A Washington, DC-based PR firm linked to the US government and Democratic Party, CLS Strategies, ran a fake news network on Facebook and Instagram, spreading propaganda for Bolivia’s coup regime and the right-wing opposition in Venezuela and Mexico.
by Ben Norton
Part 8 - CLS Strategies signs PR contract with corrupt Mexican President Peña Nieto
In addition to representing the drug-linked Honduran coup regime and death squad aficionado Álvaro Uribe, Chlopak, Leonard, Schechter and Associates also worked for the transition team of Mexico’s notoriously corrupt President Enrique Peña Nieto.
Peña Nieto allegedly won the presidential election on July 1, 2012. Just five days later, on July 6, he signed a contract with Chlopak, Leonard, Schechter and Associates.
The PR firm agreed, for a monthly fee of $50,000, to “provide communications counsel and assistance to the transition team including dissemination of news/announcements from the transition team.”
Once again, CLS consultant Juan Cortiñas Garcia registered with FARA to represent Peña Nieto, pledging to work on “Public relations, communications and media relations related to election/presidential transition” and “Potential distribution of materials or information to U.S. media, policymakers or third parties.”
CLS Strategies’ involvement with Peña Nieto during this transition period is especially controversial, because he was credibly accused of rigging the 2012 election. It appears the firm was hired to try to deal with these very serious, substantiated accusations.
Then-presidential candidate Andrés Manuel López Obrador, who came in second place (and now serves as the president of Mexico), immediately cast doubt on the 2012 election results. López Obrador gathered evidence showing how Peña Nieto’s neoliberal party PRI bribed voters, buying huge sums of votes.

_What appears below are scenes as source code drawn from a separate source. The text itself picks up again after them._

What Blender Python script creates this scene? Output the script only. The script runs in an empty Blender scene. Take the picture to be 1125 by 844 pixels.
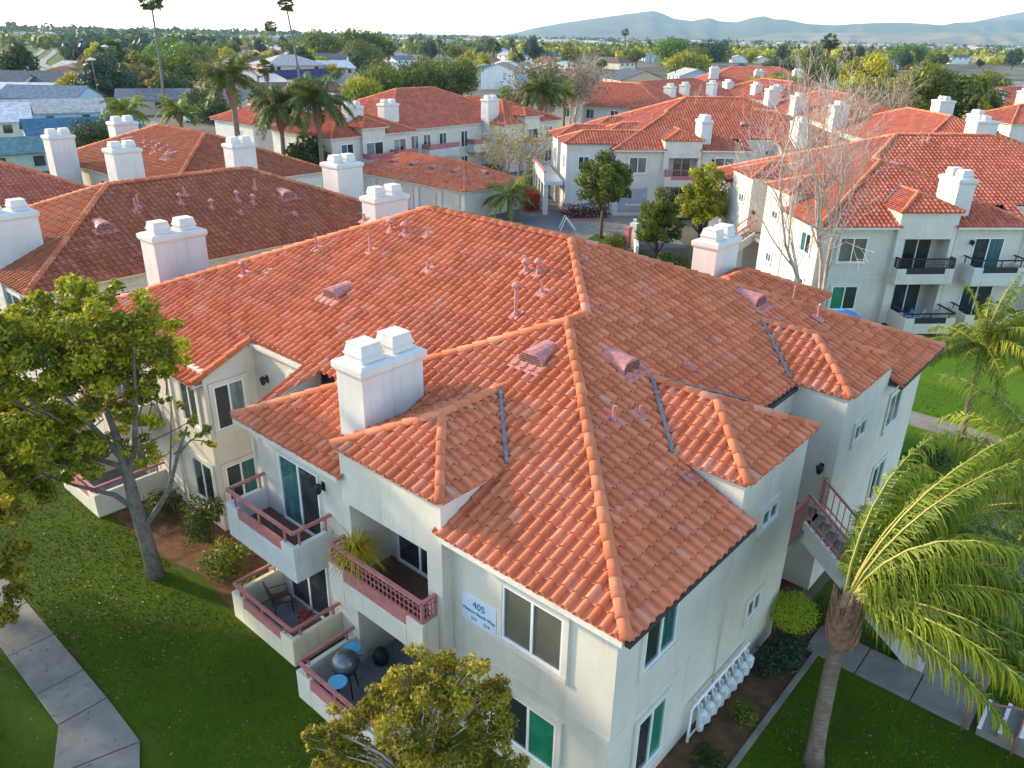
import bpy, bmesh, math, random
import numpy as np
from mathutils import Vector, Matrix
C = bpy.context.scene.collection
PI = math.pi
random.seed(11)
SC = bpy.context.scene
# ------------------------------------------------------------------ camera (drone, 15 m up)
CAM = np.array([-9.17301007, -5.27725327, 14.96994114])
FW = np.array([0.68860242, 0.59859835, -0.40927586])
RT = np.array([0.66174612, -0.74953226, 0.01713075])
UP = np.array([0.29651103, 0.28263298, 0.91224986])
FPX = 856.78
T = 0.418          # roof pitch
EZ = 5.55          # eave height
def G(x, y, z=0.0):
    """a point of the survey photograph -> the spot of the level z it shows"""
    d = FW + (x-562.5)/FPX*RT - (y-422)/FPX*UP
    return CAM + d*((z-CAM[2])/d[2])
def PXL(p):
    v = np.array(p, float)-CAM; w = v@FW
    return 562.5+FPX*(v@RT)/w, 422-FPX*(v@UP)/w, w
# ------------------------------------------------------------------ object helpers
def tag(o, label=None, cat=None, group=None, kind=None):
    if label: o['label'] = label
    if cat: o['category'] = cat
    if group: o['group'] = group
    if kind: o['kind'] = kind
    return o
def empty(name, loc=(0,0,0), rz=0.0, label=None, cat=None, group=None):
    o = bpy.data.objects.new(name, None); C.objects.link(o)
    o.location = loc; o.rotation_euler = (0,0,rz); o.empty_display_size = .3
    return tag(o, label, cat, group)
def mesh_obj(name, verts, faces, mat, parent=None, uvs=None, smooth=False):
    me = bpy.data.meshes.new(name)
    me.from_pydata(verts, [], faces)
    if uvs is not None:
        l = me.uv_layers.new(name='UVMap')
        l.data.foreach_set('uv', np.asarray(uvs, dtype=np.float32).ravel())
    if mat: me.materials.append(mat)
    if smooth: me.shade_smooth()
    me.update()
    o = bpy.data.objects.new(name, me); C.objects.link(o)
    if parent: o.parent = parent
    return o
def quads_obj(name, V, nq, mat, parent=None, uv=None, k=4, smooth=False):
    """fast mesh of nq separate k-gons; V is (nq*k,3)"""
    me = bpy.data.meshes.new(name)
    me.vertices.add(nq*k); me.vertices.foreach_set('co', np.asarray(V, np.float32).ravel())
    me.loops.add(nq*k); me.loops.foreach_set('vertex_index', np.arange(nq*k, dtype=np.int32))
    me.polygons.add(nq)
    me.polygons.foreach_set('loop_start', np.arange(0, nq*k, k, dtype=np.int32))
    me.polygons.foreach_set('loop_total', np.full(nq, k, dtype=np.int32))
    if uv is not None:
        l = me.uv_layers.new(name='UVMap'); l.data.foreach_set('uv', np.asarray(uv, np.float32).ravel())
    me.update(calc_edges=True); me.validate()
    me.materials.append(mat)
    if smooth: me.shade_smooth()
    o = bpy.data.objects.new(name, me); C.objects.link(o)
    if parent: o.parent = parent
    return o
class MB:
    def __init__(s, flip=False): s.V=[]; s.F=[]; s.U=[]; s.uv=False; s.flip=flip
    def add(s, vs, fs, us=None):
        b=len(s.V); s.V += [tuple(float(c) for c in v) for v in vs]; s.F += [[b+i for i in f] for f in fs]
        if us is not None: s.U += us; s.uv=True
        return s
    def box(s, x0,x1,y0,y1,z0,z1):
        if x0>x1: x0,x1=x1,x0
        if y0>y1: y0,y1=y1,y0
        if z0>z1: z0,z1=z1,z0
        v=[(x0,y0,z0),(x1,y0,z0),(x1,y1,z0),(x0,y1,z0),(x0,y0,z1),(x1,y0,z1),(x1,y1,z1),(x0,y1,z1)]
        return s.add(v,[(0,3,2,1),(4,5,6,7),(0,1,5,4),(1,2,6,5),(2,3,7,6),(3,0,4,7)])
    def frustum(s, x0,x1,y0,y1,z0,z1,i):
        v=[(x0,y0,z0),(x1,y0,z0),(x1,y1,z0),(x0,y1,z0),(x0+i,y0+i,z1),(x1-i,y0+i,z1),(x1-i,y1-i,z1),(x0+i,y1-i,z1)]
        return s.add(v,[(0,3,2,1),(4,5,6,7),(0,1,5,4),(1,2,6,5),(2,3,7,6),(3,0,4,7)])
    def prism(s, poly, z0, z1):
        n=len(poly); v=[(p[0],p[1],z0) for p in poly]+[(p[0],p[1],z1) for p in poly]
        f=[tuple(reversed(range(n))), tuple(range(n,2*n))]+[(i,(i+1)%n,n+(i+1)%n,n+i) for i in range(n)]
        return s.add(v,f)
    def slab(s, pts, th):            # any planar polygon in 3D, thickened downwards
        n=len(pts); v=[tuple(p) for p in pts]+[(p[0],p[1],p[2]-th) for p in pts]
        f=[tuple(range(n)),tuple(reversed(range(n,2*n)))]+[((i+1)%n,i,n+i,n+(i+1)%n) for i in range(n)]
        return s.add(v,f)
    def tube(s, pts, rad, n=6, cap=True):
        P=[Vector(p) for p in pts]; m=len(P)
        if not hasattr(rad,'__len__'): rad=[rad]*m
        vs=[]; ref=None
        for i in range(m):
            t=(P[min(i+1,m-1)]-P[max(i-1,0)])
            if t.length<1e-9: t=Vector((0,0,1))
            t.normalize()
            if ref is None:
                ref=Vector((0,0,1)) if abs(t.z)<.9 else Vector((1,0,0))
            a=(ref-t*ref.dot(t))
            if a.length<1e-6: a=Vector((1,0,0))-t*t.x
            a.normalize(); ref=a; b=t.cross(a)
            for k in range(n):
                g=2*PI*k/n; vs.append(P[i]+(a*math.cos(g)+b*math.sin(g))*rad[i])
        f=[(i*n+k,i*n+(k+1)%n,(i+1)*n+(k+1)%n,(i+1)*n+k) for i in range(m-1) for k in range(n)]
        if cap: f += [tuple(reversed(range(n))), tuple((m-1)*n+k for k in range(n))]
        return s.add(vs,f)
    def bar(s, p, q, w=.05, h=None):
        """square bar from p to q"""
        h=h or w; p=Vector(p); q=Vector(q); t=(q-p).normalized()
        up=Vector((0,0,1)) if abs(t.z)<.95 else Vector((1,0,0))
        a=t.cross(up).normalized()*w/2; b=a.cross(t).normalized()*h/2
        v=[p-a-b,p+a-b,p+a+b,p-a+b,q-a-b,q+a-b,q+a+b,q-a+b]
        return s.add(v,[(0,1,2,3),(7,6,5,4),(4,5,1,0),(5,6,2,1),(6,7,3,2),(7,4,0,3)])
    def lathe(s, c, prof, n=16):
        vs=[(c[0]+r*math.cos(2*PI*k/n),c[1]+r*math.sin(2*PI*k/n),c[2]+z) for r,z in prof for k in range(n)]
        m=len(prof)
        f=[(i*n+k,i*n+(k+1)%n,(i+1)*n+(k+1)%n,(i+1)*n+k) for i in range(m-1) for k in range(n)]
        f += [tuple(reversed(range(n))), tuple((m-1)*n+k for k in range(n))]
        return s.add(vs,f)
    def wb(s, side, base, u0,u1,z0,z1,d0,d1):
        """box on a wall: side = outward direction, u along the wall, d outward"""
        if side=='W': return s.box(base-d1,base-d0,u0,u1,z0,z1)
        if side=='E': return s.box(base+d0,base+d1,u0,u1,z0,z1)
        if side=='S': return s.box(u0,u1,base-d1,base-d0,z0,z1)
        return s.box(u0,u1,base+d0,base+d1,z0,z1)
    def build(s, name, mat, parent=None, smooth=False):
        V=s.V; F=s.F; U=s.U if s.uv else None
        if s.flip:
            V=[(x,-y,z) for x,y,z in V]
            if U:
                out=[]; i=0
                for f in F: out += list(reversed(U[i:i+len(f)])); i+=len(f)
                U=out
            F=[list(reversed(f)) for f in F]
        return mesh_obj(name,V,F,mat,parent,U,smooth)
def bevel(o, w=.01, seg=2):
    m=o.modifiers.new('bev','BEVEL'); m.width=w; m.segments=seg; m.limit_method='ANGLE'; m.angle_limit=.6
    return o
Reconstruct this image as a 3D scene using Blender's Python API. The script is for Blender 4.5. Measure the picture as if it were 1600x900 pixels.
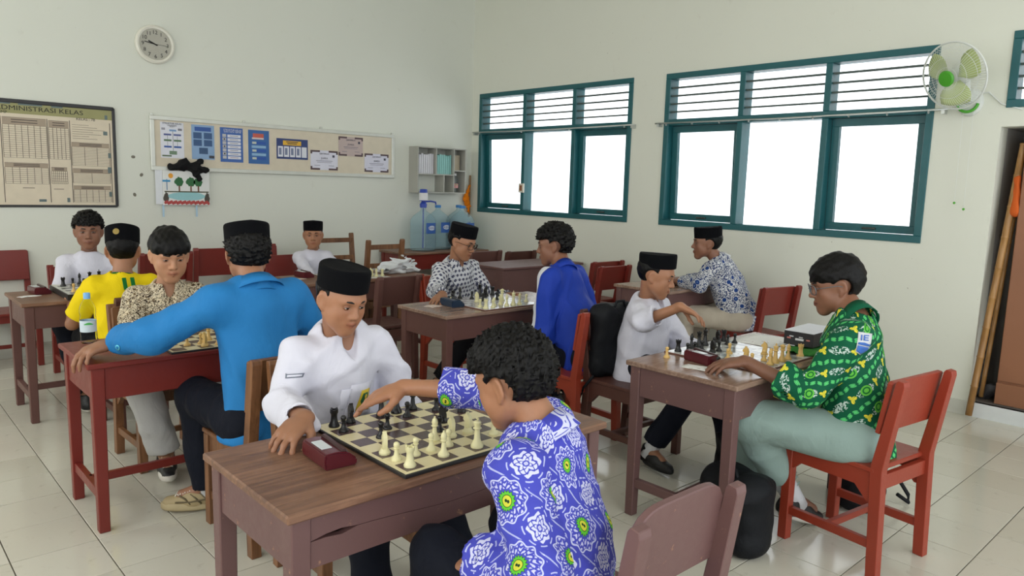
import bpy, bmesh, math, random
import numpy as np
from mathutils import Vector, Matrix, Euler
random.seed(7); RNG = np.random.default_rng(11)
for _o in list(bpy.data.objects): bpy.data.objects.remove(_o)
SC = bpy.context.scene
COL = SC.collection
PI = math.pi
# ------------------------------------------------------------------ camera
cam = bpy.data.cameras.new('camera'); camo = bpy.data.objects.new('camera', cam); COL.objects.link(camo)
cam.sensor_width = 36.0; cam.lens = 1148.95/1600*36; cam.clip_start = 0.05; cam.clip_end = 200
_p, _r, _y = 0.138353761, 0.0301660583, 0.748406102
_f = Vector((math.sin(_y)*math.cos(_p), math.cos(_y)*math.cos(_p), -math.sin(_p)))
_rt = Vector((math.cos(_y), -math.sin(_y), 0)); _up = _rt.cross(_f)
_rt2 = _rt*math.cos(_r)+_up*math.sin(_r); _up2 = _rt2.cross(_f)
_m = Matrix((_rt2, _up2, -_f)).transposed().to_4x4(); _m.translation = (0, 0, 1.474)
camo.matrix_world = _m
SC.camera = camo
# ------------------------------------------------------------------ sky
W = bpy.data.worlds.new('sky'); SC.world = W; W.use_nodes = True
_bg = W.node_tree.nodes['Background']
_bg.inputs[0].default_value = (0.93, 0.97, 1.0, 1); _bg.inputs[1].default_value = 3.2
# daylight through the windows of the opposite wall and the open front of the room
def area(name, loc, rot, sx, sy, power, col):
    l = bpy.data.lights.new(name, 'AREA'); l.shape = 'RECTANGLE'; l.size = sx; l.size_y = sy
    l.energy = power; l.color = col
    o = bpy.data.objects.new(name, l); o.location = loc; o.rotation_euler = rot; COL.objects.link(o); return o
# ------------------------------------------------------------------ exposure
SC.view_settings.view_transform = 'Standard'; SC.view_settings.look = 'None'
SC.view_settings.gamma = 1.0; SC.view_settings.use_curve_mapping = False
SC.view_settings.exposure = -0.62
# room constants
XW, YB, ZC, XL, YF = 5.66, 6.87, 3.75, -1.5, -2.2
area('daylight_left_windows', (XL-0.5, 2.3, 1.9), (0, -PI/2, 0), 1.5, 8.0, 125, (1.0, 0.955, 0.87))

# ------------------------------------------------------------------ helpers
def mesh_obj(name, me, mat=None, parent=None):
    o = bpy.data.objects.new(name, me); COL.objects.link(o)
    if mat is not None and not me.materials:
        for m in (mat if isinstance(mat, (list, tuple)) else [mat]): me.materials.append(m)
    if parent is not None: o.parent = parent
    return o
def from_bm(name, bm, mat, parent=None, smooth=False, angle=None):
    me = bpy.data.meshes.new(name); bm.normal_update(); bm.to_mesh(me); bm.free()
    if smooth:
        me.polygons.foreach_set('use_smooth', [True]*len(me.polygons))
        if angle: me.set_sharp_from_angle(angle=math.radians(angle))
    return mesh_obj(name, me, mat, parent)
def thing(name, label, cat, loc=(0, 0, 0), rotz=0.0, group=None, rot=None):
    o = bpy.data.objects.new(name, None); COL.objects.link(o); o.empty_display_size = 0.1
    o.location = loc; o.rotation_euler = rot if rot else (0, 0, rotz)
    return tag(o, label, cat, group)
def tag(o, label, cat, group=None):
    o['label'] = label; o['category'] = cat
    if group: o['group'] = group
    return o
def struct(o): o['kind'] = 'structure'; return o
def lab(o, t): o['label'] = t; return o
def box(bm, x0, y0, z0, x1, y1, z1, M=None, bev=0.0, mi=0):
    vs = [bm.verts.new(p) for p in ((x0,y0,z0),(x1,y0,z0),(x1,y1,z0),(x0,y1,z0),(x0,y0,z1),(x1,y0,z1),(x1,y1,z1),(x0,y1,z1))]
    fs = [bm.faces.new([vs[i] for i in q]) for q in ((3,2,1,0),(4,5,6,7),(0,1,5,4),(1,2,6,5),(2,3,7,6),(3,0,4,7))]
    for f in fs: f.material_index = mi
    if bev > 0:
        es = list({e for f in fs for e in f.edges})
        r = bmesh.ops.bevel(bm, geom=es, offset=bev, segments=1, profile=0.5, affect='EDGES')
        for f in r['faces']: f.material_index = mi
        if M: bmesh.ops.transform(bm, matrix=M, verts=list({v for f in r['faces'] for v in f.verts} | {v for v in vs if v.is_valid}))
    elif M: bmesh.ops.transform(bm, matrix=M, verts=vs)
def bx(*a, **k):
    bm = bmesh.new(); box(bm, *a, **k); return bm
def beam(bm, a, b, w, d, side=None, bev=0.003, w2=None, d2=None):
    """tapered square bar from a to b; w along side, d across"""
    a = Vector(a); b = Vector(b); z = (b-a).normalized()
    s = Vector(side) if side else (Vector((1, 0, 0)) if abs(z.x) < .9 else Vector((0, 1, 0)))
    s = (s - z*s.dot(z)).normalized(); t = z.cross(s)
    w2 = w if w2 is None else w2; d2 = d if d2 is None else d2
    vs = []
    for P, ww, dd in ((a, w, d), (b, w2, d2)):
        for i, j in ((-1, -1), (1, -1), (1, 1), (-1, 1)): vs.append(bm.verts.new(P+s*(i*ww/2)+t*(j*dd/2)))
    fs = [bm.faces.new([vs[i] for i in q]) for q in ((3,2,1,0),(4,5,6,7),(0,1,5,4),(1,2,6,5),(2,3,7,6),(3,0,4,7))]
    if bev: bmesh.ops.bevel(bm, geom=list({e for f in fs for e in f.edges}), offset=bev, segments=1, affect='EDGES')
def tube(bm, pts, r, n=8, cap=True):
    pts = [Vector(p) for p in pts]; rs = r if isinstance(r, (list, tuple)) else [r]*len(pts)
    rings = []; prev = None
    for i, p in enumerate(pts):
        d = (pts[min(i+1, len(pts)-1)]-pts[max(i-1, 0)]).normalized()
        if prev is None: s = d.orthogonal().normalized()
        else: s = (prev-d*prev.dot(d)).normalized()
        prev = s; t = d.cross(s)
        rings.append([bm.verts.new(p+(s*math.cos(2*PI*k/n)+t*math.sin(2*PI*k/n))*rs[i]) for k in range(n)])
    for a, b in zip(rings, rings[1:]):
        for k in range(n): bm.faces.new((a[k], a[(k+1) % n], b[(k+1) % n], b[k]))
    if cap: bm.faces.new(rings[0][::-1]); bm.faces.new(rings[-1])
def lathe(bm, prof, n=20, M=None, sx=1, sy=1, mi=0, close=True):
    rings = []; allv = []
    for r, z in prof:
        if r < 1e-6: v = [bm.verts.new((0, 0, z))]
        else: v = [bm.verts.new((r*math.cos(2*PI*k/n)*sx, r*math.sin(2*PI*k/n)*sy, z)) for k in range(n)]
        rings.append(v); allv += v
    fs = []
    for a, b in zip(rings, rings[1:]):
        if len(a) == 1 and len(b) == 1: continue
        for k in range(n):
            k2 = (k+1) % n
            if len(a) == 1: f = bm.faces.new((a[0], b[k2], b[k]))
            elif len(b) == 1: f = bm.faces.new((a[k], a[k2], b[0]))
            else: f = bm.faces.new((a[k], a[k2], b[k2], b[k]))
            f.material_index = mi; fs.append(f)
    if close:
        if len(rings[0]) > 1: fs.append(bm.faces.new(rings[0][::-1]))
        if len(rings[-1]) > 1: fs.append(bm.faces.new(rings[-1]))
    if M: bmesh.ops.transform(bm, matrix=M, verts=allv)
    return fs
def prism(bm, poly, y0, y1, M=None, bev=0):
    """poly in xz, extruded along y"""
    a = [bm.verts.new((x, y0, z)) for x, z in poly]; b = [bm.verts.new((x, y1, z)) for x, z in poly]
    n = len(poly); fs = [bm.faces.new(a), bm.faces.new(b[::-1])]
    for i in range(n): fs.append(bm.faces.new((a[i], b[i], b[(i+1) % n], a[(i+1) % n])))
    bmesh.ops.recalc_face_normals(bm, faces=fs)
    if M: bmesh.ops.transform(bm, matrix=M, verts=a+b)
def copy_tree(o, parent=None):
    c = o.copy(); COL.objects.link(c)
    if parent is not None: c.parent = parent
    for ch in [x for x in o.children]: copy_tree(ch, c)
    return c
def T(x, y, z): return Matrix.Translation((x, y, z))
def RZ(a): return Matrix.Rotation(a, 4, 'Z')
def RX(a): return Matrix.Rotation(a, 4, 'X')
def RY(a): return Matrix.Rotation(a, 4, 'Y')
def srgb(r, g, b):
    f = lambda c: (c/255/12.92) if c/255 <= .04045 else ((c/255+.055)/1.055)**2.4
    return (f(r), f(g), f(b), 1.0)

# ------------------------------------------------------------------ node expression helper
class N:
    def __init__(s, nt, sock): s.nt = nt; s.s = sock
    def _m(s, op, *o, rev=False):
        n = s.nt.nodes.new('ShaderNodeMath'); n.operation = op
        a = [s]+list(o)
        if rev: a = a[::-1]
        for i, v in enumerate(a):
            if isinstance(v, N): s.nt.links.new(v.s, n.inputs[i])
            else: n.inputs[i].default_value = v
        return N(s.nt, n.outputs[0])
    def __add__(s, o): return s._m('ADD', o)
    __radd__ = __add__
    def __sub__(s, o): return s._m('SUBTRACT', o)
    def __rsub__(s, o): return s._m('SUBTRACT', o, rev=True)
    def __mul__(s, o): return s._m('MULTIPLY', o)
    __rmul__ = __mul__
    def __truediv__(s, o): return s._m('DIVIDE', o)
    def abs(s): return s._m('ABSOLUTE')
    def sin(s): return s._m('SINE')
    def cos(s): return s._m('COSINE')
    def floor(s): return s._m('FLOOR')
    def frac(s): return s._m('FRACT')
    def sqrt(s): return s._m('SQRT')
    def lt(s, o): return s._m('LESS_THAN', o)
    def gt(s, o): return s._m('GREATER_THAN', o)
    def mn(s, o): return s._m('MINIMUM', o)
    def mx(s, o): return s._m('MAXIMUM', o)
    def atan2(s, o): return s._m('ARCTAN2', o)
    def mod(s, o): return s._m('FLOORED_MODULO', o)
    def ss(s, lo, hi):
        n = s.nt.nodes.new('ShaderNodeMapRange'); n.interpolation_type = 'SMOOTHSTEP'
        s.nt.links.new(s.s, n.inputs[0]); n.inputs[1].default_value = lo; n.inputs[2].default_value = hi
        return N(s.nt, n.outputs[0])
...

In 2016, these accusations were confirmed by a prominent Colombian hacker named Andrés Sepúlveda. Sepúlveda, who is currently serving a 10-year prison sentence for spying on Colombian officials, told Bloomberg that he was given a budget of $600,000 to assemble a team of hackers to rig the 2012 Mexican presidential election. Bloomberg reported that he and his fellow hackers “stole campaign strategies, manipulated social media to create false waves of enthusiasm and derision, and installed spyware in opposition offices, all to help Peña Nieto, a right-of-center candidate, eke out a victory.”
The corruption scandals involving Enrique Peña Nieto grow larger by the year.
In 2019, it was reported that Peña Nieto had accepted a $100 million bribe from the drug kingpin El Chapo, according to a witness at the drug trafficker’s trial.
Then in August 2020, the former head of Mexico’s state oil company, Pemex, revealed how the Peña Nieto administration had overseen a massive bribery scheme to push through the government’s neoliberal economic policies.
Peña Nieto had campaigned on a promise of “energy reform” — that is to say, privatization of Mexico’s oil industry, which had been controlled by the state practically since the revolution. To push through these unpopular neoliberal policies, Peña Nieto took millions of dollars of bribes from the Brazilian corporation Odebrecht, which were rewarded with lucrative government contracts.
Peña Nieto then apparently used that dirty money to buy political support inside Mexico. Leaked videos show that the Peña Nieto administration handed out cash in transparent plastic bags to get the votes needed to pass the privatization policies.
CLS Strategies’ work for this cartoonishly corrupt Mexican president was particularly noteworthy because, according to Facebook, the firm went on to create fake accounts to spread propaganda against Mexico’s current President López Obrador, or AMLO, a left-wing nationalist.
The Grayzone has reported on the escalating campaign by right-wing oligarchs to overthrow AMLO, and the opposition’s links to the United States.